Wie passt das alles jetzt zusammen? Eine berechtigte Frage, die ich nicht beantworten kann, weil nichts mehr zusammenpasst. Weil ich jetzt, hier und heute noch nicht weiß, wie etwa die Nationalratswahlen ausgegangen sind und ich aber jetzt schon weiß, dass ich zum ersten Mal in meinem Leben nicht hoffe, dass eine mir von ihrer Grundausrichtung her entsprechen­de Partei gewinnt. Ich kann mir nicht erklären, wie das breiteste Massenblatt dieser Republik und der Vor­sitzende jener Partei zusammenpassen und will nicht wissen, welche Auswirkungen es haben würde, müsste der die Schulden bei diesem Massenblatt für seine gewonnene Wahl begleichen. Ich kann mir nicht erklären, wie paradox dieses Land strukturiert sein muss, dass die Wählerin zwischen Liberalem Forum und der KPÖ schwankt, weil die Programme so viele Überschneidungen bieten. Der Vorsitzende jener KPÖ beruft sich auf einen Sozialisten und will nicht mit einer ebenfalls links stehenden Partei gemeinsam zur Wahl schreiten. Hört sich nach einem Treppenwitz an: Kommen zwei Linke und trennen sich.

Wo also steht dieses Land, zur Hölle? Sie können mir’s jetzt sagen, ha! Weil sie ja jetzt, da sie das lesen, be­reits wissen, wie die Wahl ausgegangen ist. Sie glauben aber auch nur, zu wissen wie’s jetzt weitergeht, wahr­scheinlich ist alles wie zuvor und wie zuvor, und man weiß gar nichts.

Meine armenischen Nachbarn kennen sich auch nicht mehr aus. Sie machen sich auch Gedanken – obwohl sie bis auf die Verpflichtung, Steuern zu zahlen, von einer Mitgestaltung dieses Landes ausgeschlossen sind – darüber, wo dieses Land gesellschaftspolitisch steht. Davon hängt nämlich ihre Zukunft ab. Und weil sie brave, christliche, sich nichts zu Schulden kommen lassende Asylwerber sind, werden sie auch von rechten Parteien irgendwie angezogen, weil die doch für die Braven, Anständigen sind. Verwirrend, oder?

Wer glaubt, er wisse, weiß überhaupt nichts. Eine ba­nale Ansage, die sich in diesem Land aber tagtäglich bewahrheitet.
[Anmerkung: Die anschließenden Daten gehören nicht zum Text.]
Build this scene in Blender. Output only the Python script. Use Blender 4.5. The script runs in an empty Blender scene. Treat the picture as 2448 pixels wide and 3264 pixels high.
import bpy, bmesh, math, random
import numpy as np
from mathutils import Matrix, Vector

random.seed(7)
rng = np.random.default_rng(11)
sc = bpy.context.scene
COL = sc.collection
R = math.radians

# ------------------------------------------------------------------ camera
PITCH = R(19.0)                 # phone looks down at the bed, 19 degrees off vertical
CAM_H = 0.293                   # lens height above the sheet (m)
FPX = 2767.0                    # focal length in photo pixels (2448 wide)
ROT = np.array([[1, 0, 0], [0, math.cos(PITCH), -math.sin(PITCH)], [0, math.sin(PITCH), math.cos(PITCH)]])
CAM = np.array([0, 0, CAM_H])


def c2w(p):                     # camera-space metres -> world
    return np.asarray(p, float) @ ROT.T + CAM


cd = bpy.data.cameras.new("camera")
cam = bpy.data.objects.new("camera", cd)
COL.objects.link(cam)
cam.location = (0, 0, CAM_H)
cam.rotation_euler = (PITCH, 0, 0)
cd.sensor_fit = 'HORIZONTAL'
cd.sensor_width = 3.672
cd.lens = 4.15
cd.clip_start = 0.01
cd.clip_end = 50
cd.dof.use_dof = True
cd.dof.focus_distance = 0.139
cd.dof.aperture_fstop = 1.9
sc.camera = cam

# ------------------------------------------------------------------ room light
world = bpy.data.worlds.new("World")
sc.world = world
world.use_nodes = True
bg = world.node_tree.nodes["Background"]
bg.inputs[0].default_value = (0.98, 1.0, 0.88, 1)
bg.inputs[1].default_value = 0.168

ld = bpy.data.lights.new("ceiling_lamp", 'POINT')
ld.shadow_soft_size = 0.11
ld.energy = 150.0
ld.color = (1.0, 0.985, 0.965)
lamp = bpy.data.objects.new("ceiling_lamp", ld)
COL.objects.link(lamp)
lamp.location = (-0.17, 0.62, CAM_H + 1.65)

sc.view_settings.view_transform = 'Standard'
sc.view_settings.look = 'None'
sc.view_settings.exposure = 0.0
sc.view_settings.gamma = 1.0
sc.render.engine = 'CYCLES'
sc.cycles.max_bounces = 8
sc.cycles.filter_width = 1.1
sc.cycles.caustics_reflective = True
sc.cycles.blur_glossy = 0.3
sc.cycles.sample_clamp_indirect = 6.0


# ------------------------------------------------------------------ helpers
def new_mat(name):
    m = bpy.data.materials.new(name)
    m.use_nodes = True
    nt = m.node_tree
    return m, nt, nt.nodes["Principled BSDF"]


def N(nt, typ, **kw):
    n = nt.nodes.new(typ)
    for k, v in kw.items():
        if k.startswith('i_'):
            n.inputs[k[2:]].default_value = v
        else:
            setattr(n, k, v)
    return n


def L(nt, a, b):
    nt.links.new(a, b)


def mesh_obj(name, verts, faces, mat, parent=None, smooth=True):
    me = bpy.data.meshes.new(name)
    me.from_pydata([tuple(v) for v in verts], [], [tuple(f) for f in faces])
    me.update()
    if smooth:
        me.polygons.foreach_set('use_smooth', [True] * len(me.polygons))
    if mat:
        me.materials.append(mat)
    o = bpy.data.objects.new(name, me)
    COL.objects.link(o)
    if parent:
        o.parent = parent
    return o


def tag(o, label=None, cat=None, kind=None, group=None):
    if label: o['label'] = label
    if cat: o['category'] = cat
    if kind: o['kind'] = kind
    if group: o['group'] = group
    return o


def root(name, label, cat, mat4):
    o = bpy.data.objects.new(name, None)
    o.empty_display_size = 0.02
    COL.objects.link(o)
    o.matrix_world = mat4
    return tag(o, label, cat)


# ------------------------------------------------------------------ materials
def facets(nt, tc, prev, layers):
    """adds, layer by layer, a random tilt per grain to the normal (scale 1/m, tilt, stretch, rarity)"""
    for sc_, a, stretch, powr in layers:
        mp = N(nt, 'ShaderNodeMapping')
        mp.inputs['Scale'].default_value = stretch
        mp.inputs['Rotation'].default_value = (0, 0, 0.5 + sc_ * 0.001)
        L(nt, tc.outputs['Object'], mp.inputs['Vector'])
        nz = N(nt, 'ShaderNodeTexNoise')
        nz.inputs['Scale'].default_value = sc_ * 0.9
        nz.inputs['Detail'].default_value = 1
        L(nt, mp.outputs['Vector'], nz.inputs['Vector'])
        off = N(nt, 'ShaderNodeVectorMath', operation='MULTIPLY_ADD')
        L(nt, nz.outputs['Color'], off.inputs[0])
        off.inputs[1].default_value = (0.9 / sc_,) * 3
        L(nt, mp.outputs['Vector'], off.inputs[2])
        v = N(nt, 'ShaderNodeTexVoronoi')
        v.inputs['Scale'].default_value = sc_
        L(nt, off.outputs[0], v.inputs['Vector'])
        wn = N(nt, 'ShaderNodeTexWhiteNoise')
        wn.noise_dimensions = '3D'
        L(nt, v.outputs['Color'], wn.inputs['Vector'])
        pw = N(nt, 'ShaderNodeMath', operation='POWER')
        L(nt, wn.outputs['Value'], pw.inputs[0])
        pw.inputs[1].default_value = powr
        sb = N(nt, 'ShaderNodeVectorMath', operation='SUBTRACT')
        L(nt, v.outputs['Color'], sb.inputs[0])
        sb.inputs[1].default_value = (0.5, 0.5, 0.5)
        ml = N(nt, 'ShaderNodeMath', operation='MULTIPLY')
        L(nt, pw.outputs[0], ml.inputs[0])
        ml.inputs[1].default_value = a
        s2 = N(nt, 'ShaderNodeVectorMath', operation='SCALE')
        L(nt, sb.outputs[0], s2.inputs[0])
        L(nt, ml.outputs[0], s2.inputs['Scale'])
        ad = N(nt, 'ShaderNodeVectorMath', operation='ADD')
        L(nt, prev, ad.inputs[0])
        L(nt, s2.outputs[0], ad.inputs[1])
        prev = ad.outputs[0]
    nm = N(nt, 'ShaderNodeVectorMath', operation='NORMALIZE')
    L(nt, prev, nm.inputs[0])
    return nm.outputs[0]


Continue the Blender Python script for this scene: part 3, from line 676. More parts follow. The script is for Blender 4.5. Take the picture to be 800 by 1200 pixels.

Denn dieses Land hat keine Ahnung, wo es steht, weshalb in erster Linie Bigotterie und Angst regieren. Angst davor, bosnische Intellektuelle und Künstler auf Besuch ins Land zu lassen, Angst davor, sich in einem richtig großen Europa behaupten zu können, Angst davor, die jüngere Vergangenheit der­art aufzubreiten, dass nicht in erster Linie De­vo­tionalien aus ihrer doch recht eingeschränkten Sicht erzählen. Wäre ich Österreich, ich würde endlich eine Psychoanalyse beginnen und zu mir kommen, ich wür­de mir den Heimatbegriff nicht von den Rechten stehlen lassen, ich würde weder Minarette noch Kirch­tür­me erlauben, sondern endlich mehr Schulen und Wis­senstürme bauen.

Dort liegt nämlich der echte Aufhol- und Aufarbei­tungs­bedarf dieses Landes. Im Wissen.